### AIM
Find each line holding "pixels" and copy it out.

### MATERIAL TO PROCESS

§ §

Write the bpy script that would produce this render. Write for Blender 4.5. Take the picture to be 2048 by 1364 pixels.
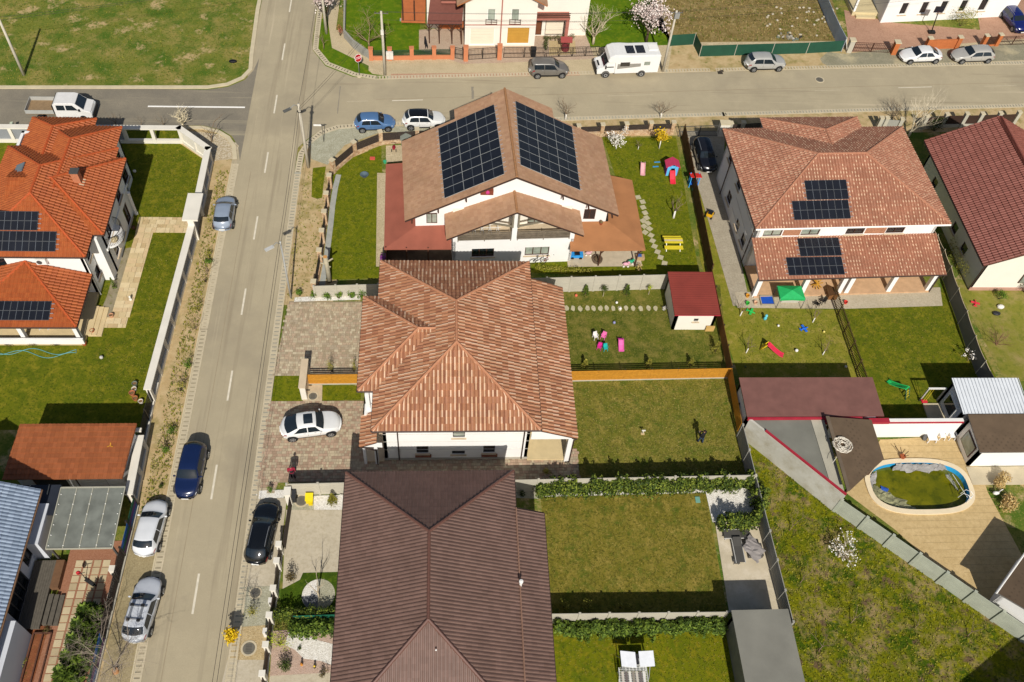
import bpy, math, random
import numpy as np
from mathutils import Vector, Matrix
for o in list(bpy.data.objects): bpy.data.objects.remove(o)
scene = bpy.context.scene
COL = scene.collection
RNG = random.Random(7)
R_ = math.radians
PI = math.pi
# - camera
CAMZ = 63.0
FPX = 1823.056
CR = np.array([[0.997134352, -0.000518665463, -0.0756492894],
      [-0.0440389479, 0.809095124, -0.5860253],
      [0.0615114222, 0.587677473, 0.8067537]])
cam = bpy.data.cameras.new('Camera')
cam.sensor_width = 36; cam.lens = 36 * FPX / 2048; cam.clip_start = 1; cam.clip_end = 2000
camo = bpy.data.objects.new('camera', cam); COL.objects.link(camo)
camo.matrix_world = Matrix.Translation((0, 0, CAMZ)) @ Matrix(CR.tolist()).to_4x4()
scene.camera = camo
scene.render.resolution_x = 1024; scene.render.resolution_y = 682
# - light
SUN_EL, SUN_AZ = 40.5, 177.5          # azimuth from +Y clockwise: sun stands behind the camera
world = bpy.data.worlds.new('World'); scene.world = world; world.use_nodes = True
nt = world.node_tree; nt.nodes.clear()
sky = nt.nodes.new('ShaderNodeTexSky'); sky.sky_type = 'NISHITA'; sky.sun_disc = False
sky.sun_elevation = R_(SUN_EL); sky.sun_rotation = R_(SUN_AZ); sky.dust_density = 2.0; sky.altitude = 80
bg = nt.nodes.new('ShaderNodeBackground'); bg.inputs[1].default_value = 0.065
wo = nt.nodes.new('ShaderNodeOutputWorld')
nt.links.new(sky.outputs[0], bg.inputs[0]); nt.links.new(bg.outputs[0], wo.inputs[0])
sl = bpy.data.lights.new('Sun', 'SUN'); sl.energy = 4.6; sl.angle = R_(0.55); sl.color = (1.0, 0.955, 0.875)
so = bpy.data.objects.new('sun', sl); COL.objects.link(so)
sd = Vector((math.sin(R_(SUN_AZ)) * math.cos(R_(SUN_EL)), math.cos(R_(SUN_AZ)) * math.cos(R_(SUN_EL)), math.sin(R_(SUN_EL))))
so.location = sd * 200
so.rotation_euler = sd.to_track_quat('Z', 'Y').to_euler()
vs = scene.view_settings
vs.view_transform = 'Standard'; vs.look = 'None'; vs.exposure = 0.0; vs.gamma = 1.0; vs.use_curve_mapping = False
def G(px, py, z=0.0):
 """survey point: where the sight line through a photo pixel meets the height z"""
 w = CR @ np.array([(px - 1024) / FPX, -(py - 682) / FPX, -1.0])
 t = (z - CAMZ) / w[2]
 return Vector((w[0] * t, w[1] * t, z))
def GG(pts, z=0.0): return [G(p[0], p[1], z) for p in pts]
# - materials
def lin(c):
 if isinstance(c, str):
  c = [int(c[i:i + 2], 16) / 255 for i in (0, 2, 4)]
  return tuple(x / 12.92 if x <= .04045 else ((x + .055) / 1.055) ** 2.4 for x in c)
 return tuple(c)
MATS = {}
def mat(name, col, rough=.8, var=.12, scale=1.5, bump=0.0, bscale=30, metal=0, spec=.35, fine=0.0, fscale=18, coat=0):
 if name in MATS: return MATS[name]
 m = bpy.data.materials.new(name); m.use_nodes = True; MATS[name] = m
 n = m.node_tree.nodes; l = m.node_tree.links; b = n['Principled BSDF']
 b.inputs['Roughness'].default_value = rough; b.inputs['Metallic'].default_value = metal
 b.inputs['Specular IOR Level'].default_value = spec
 if coat: b.inputs['Coat Weight'].default_value = coat; b.inputs['Coat Roughness'].default_value = .05
 c = lin(col)
 geo = n.new('ShaderNodeNewGeometry')
 src = None
 def noise(sc, det=4):
  t = n.new('ShaderNodeTexNoise'); t.inputs['Scale'].default_value = sc; t.inputs['Detail'].default_value = det
  l.new(geo.outputs['Position'], t.inputs['Vector']); return t
 if var:
  t = noise(scale)
  r = n.new('ShaderNodeMapRange'); r.inputs['From Min'].default_value = .3; r.inputs['From Max'].default_value = .7
  r.inputs['To Min'].default_value = 1 - var; r.inputs['To Max'].default_value = 1 + var
  l.new(t.outputs['Fac'], r.inputs['Value'])
  val = r.outputs['Result']
  if fine:
   t2 = noise(fscale, 3)
   r2 = n.new('ShaderNodeMapRange'); r2.inputs['From Min'].default_value = .3; r2.inputs['From Max'].default_value = .7
   r2.inputs['To Min'].default_value = 1 - fine; r2.inputs['To Max'].default_value = 1 + fine
   l.new(t2.outputs['Fac'], r2.inputs['Value'])
   mm = n.new('ShaderNodeMath'); mm.operation = 'MULTIPLY'; l.new(val, mm.inputs[0]); l.new(r2.outputs['Result'], mm.inputs[1]); val = mm.outputs[0]
  vm = n.new('ShaderNodeVectorMath'); vm.operation = 'SCALE'; vm.inputs[0].default_value = c
  l.new(val, vm.inputs['Scale']); l.new(vm.outputs[0], b.inputs['Base Color'])
 else:
  b.inputs['Base Color'].default_value = (*c, 1)
 if bump:
  t = noise(bscale, 3); bp = n.new('ShaderNodeBump'); bp.inputs['Strength'].default_value = bump; bp.inputs['Distance'].default_value = .03
  l.new(t.outputs['Fac'], bp.inputs['Height']); l.new(bp.outputs[0], b.inputs['Normal'])
 return m
def mixmat(name, cols, scales, rough=.95, bump=.5, bscale=14, stretch=None):
 """layered natural ground: cols[0] base, then each further colour mixed in by its own noise (scale, lo, hi)"""
 if name in MATS: return MATS[name]
 m = bpy.data.materials.new(name); m.use_nodes = True; MATS[name] = m
 n = m.node_tree.nodes; l = m.node_tree.links; b = n['Principled BSDF']
 b.inputs['Roughness'].default_value = rough; b.inputs['Specular IOR Level'].default_value = .15
 geo = n.new('ShaderNodeNewGeometry'); cur = None
 for i, c in enumerate(cols[1:]):
  sc, lo, hi = scales[i]
  t = n.new('ShaderNodeTexNoise'); t.inputs['Scale'].default_value = sc; t.inputs['Detail'].default_value = 6; t.inputs['Roughness'].default_value = .65
  off = n.new('ShaderNodeVectorMath'); off.operation = 'ADD'; off.inputs[1].default_value = (i * 13.7, i * 7.1, i * 3.3)
  l.new(geo.outputs['Position'], off.inputs[0]); l.new(off.outputs[0], t.inputs['Vector'])
  if stretch and i in stretch:
   st = n.new('ShaderNodeVectorMath'); st.operation = 'MULTIPLY'; st.inputs[1].default_value = stretch[i]; l.new(off.outputs[0], st.inputs[0]); l.new(st.outputs[0], t.inputs['Vector'])
  r = n.new('ShaderNodeMapRange'); r.inputs['From Min'].default_value = lo; r.inputs['From Max'].default_value = hi
  l.new(t.outputs['Fac'], r.inputs['Value'])
  mx = n.new('ShaderNodeMix'); mx.data_type = 'RGBA'
  l.new(r.outputs['Result'], mx.inputs[0])
  if cur is None: mx.inputs[6].default_value = (*lin(cols[0]), 1)
  else: l.new(cur, mx.inputs[6])
  mx.inputs[7].default_value = (*lin(c), 1); cur = mx.outputs[2]
 l.new(cur, b.inputs['Base Color'])
 if bump:
  t = n.new('ShaderNodeTexNoise'); t.inputs['Scale'].default_value = bscale; t.inputs['Detail'].default_value = 4
  l.new(geo.outputs['Position'], t.inputs['Vector'])
  bp = n.new('ShaderNodeBump'); bp.inputs['Strength'].default_value = bump; bp.inputs['Distance'].default_value = .06
  l.new(t.outputs['Fac'], bp.inputs['Height']); l.new(bp.outputs[0], b.inputs['Normal'])
 return m
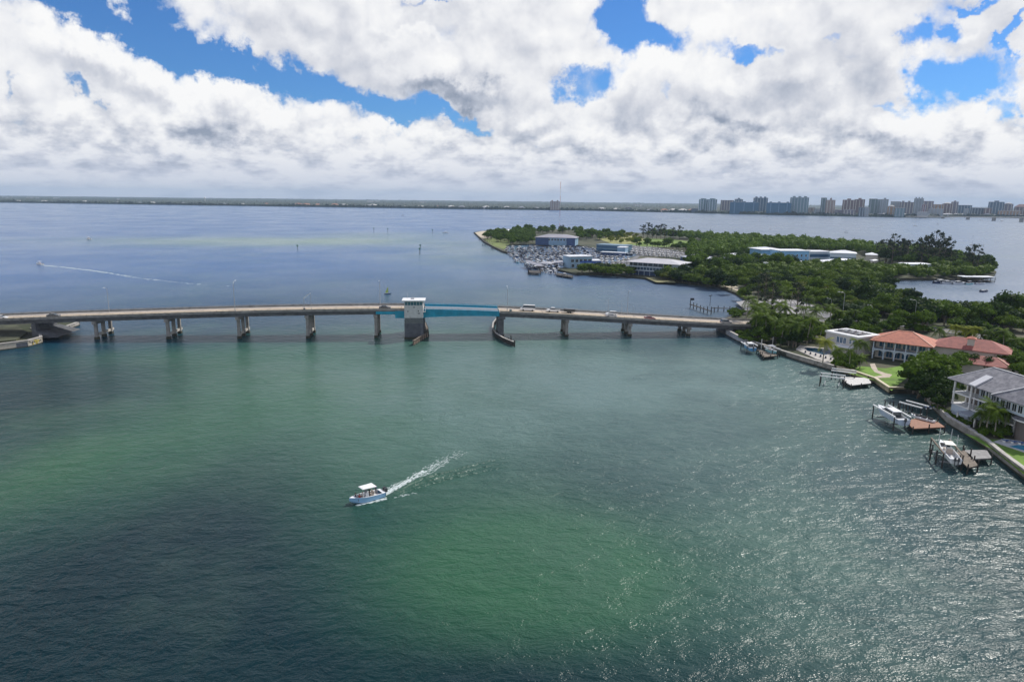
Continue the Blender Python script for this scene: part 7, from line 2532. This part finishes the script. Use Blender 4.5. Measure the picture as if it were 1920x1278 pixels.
# low clutter of the waterfront
cl = Pool(thing('waterfront_house', 'x', 'building'))
MB().box(-10, 10, -6, 6, 0, 9).build('wall', FC['white'], cl.proto)
hip(MB(), -10, 10, -6, 6, 9.2, 2.5, .8).build('roof', mat('city_roof', (.42, .42, .45)), cl.proto)
for i in range(34):
    x = 1515 + i * 12 + rngh.uniform(-4, 4)
    p = G(x, shore_y(x) - rngh.uniform(.3, 1.2))
    cl.place((p.x, p.y, 1.2), rngh.uniform(-.6, .6), 'small pale waterfront building at the foot of the city towers', 'small waterfront buildings of the city', rngh.uniform(.7, 1.3))
# causeway bridge on the far right
cs = thing('causeway_bridge', 'far low concrete causeway bridge before the city at the right edge', 'bridge')
ca, cb_ = G(1745, 409.5), G(2300, 437)
def cp_(px, py, z):
    return G(px, py, 0) + Vector((0, 0, z))
cps = [(1700, 408.3, 3.5), (1770, 410, 6), (1817, 412.0, 8.5), (1866, 414.2, 11), (1918, 416.5, 14), (1980, 419.5, 17), (2060, 423, 19)]
rings = []
for x, y, z in cps:
    p = G(x, y)
    rings.append([(p.x, p.y, z), (p.x, p.y, z + 2.4), (p.x + 3, p.y + 16, z + 2.4), (p.x + 3, p.y + 16, z)])
MB().loft(rings).build('deck', concrete_pale, cs)
for x, y, z in cps[1:]:
    p = G(x, y)
    MB().box(p.x - 3.2, p.x + 3.2, p.y + 2, p.y + 14, -2, z - .01).build('pier', concrete, cs)
for i, (x, y) in enumerate(((1786, 409), (1800, 410), (1838, 411.5), (1878, 412.5))):
    pl.place(G(x, y + 2), i, ('leftmost', 'second', 'third', 'rightmost')[i] + ' tiny boat moored in front of the causeway', 'tiny boats before the causeway', 1.5)

# ------------------------------------------------------------------ haze
hm = bpy.data.materials.new('haze')
hm.use_nodes = True
hm.node_tree.nodes.clear()
hk = NG(hm.node_tree)
ho = hk.node('ShaderNodeOutputMaterial')
pv = hk.node('ShaderNodeVolumePrincipled')
pv.inputs['Color'].default_value = (.58, .77, 1.0, 1)
pv.inputs['Density'].default_value = HAZE
pv.inputs['Anisotropy'].default_value = 0.0
hm.node_tree.links.new(pv.outputs[0], ho.inputs['Volume'])
HB = FAR + 1500
struct(MB().box(-HB, HB, -HB, HB, -9.0, 190.0).build('haze', hm), 'stuff')
S.cycles.volume_bounces = 0
S.cycles.max_bounces = 5
S.cycles.diffuse_bounces = 2
S.cycles.glossy_bounces = 3
S.cycles.transmission_bounces = 3
S.cycles.transparent_max_bounces = 6
S.cycles.volume_step_rate = 1
S.cycles.use_denoising = True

§ §

### TASK SOLUTION
Write the bpy script that would produce this render. Write for Blender 4.5. Take the picture to be 2048 by 1364 pixels.
Continue the Blender Python script for this scene: part 7, from line 2532. This part finishes the script. Use Blender 4.5. Measure the picture as if it were 1920x1278 pixels.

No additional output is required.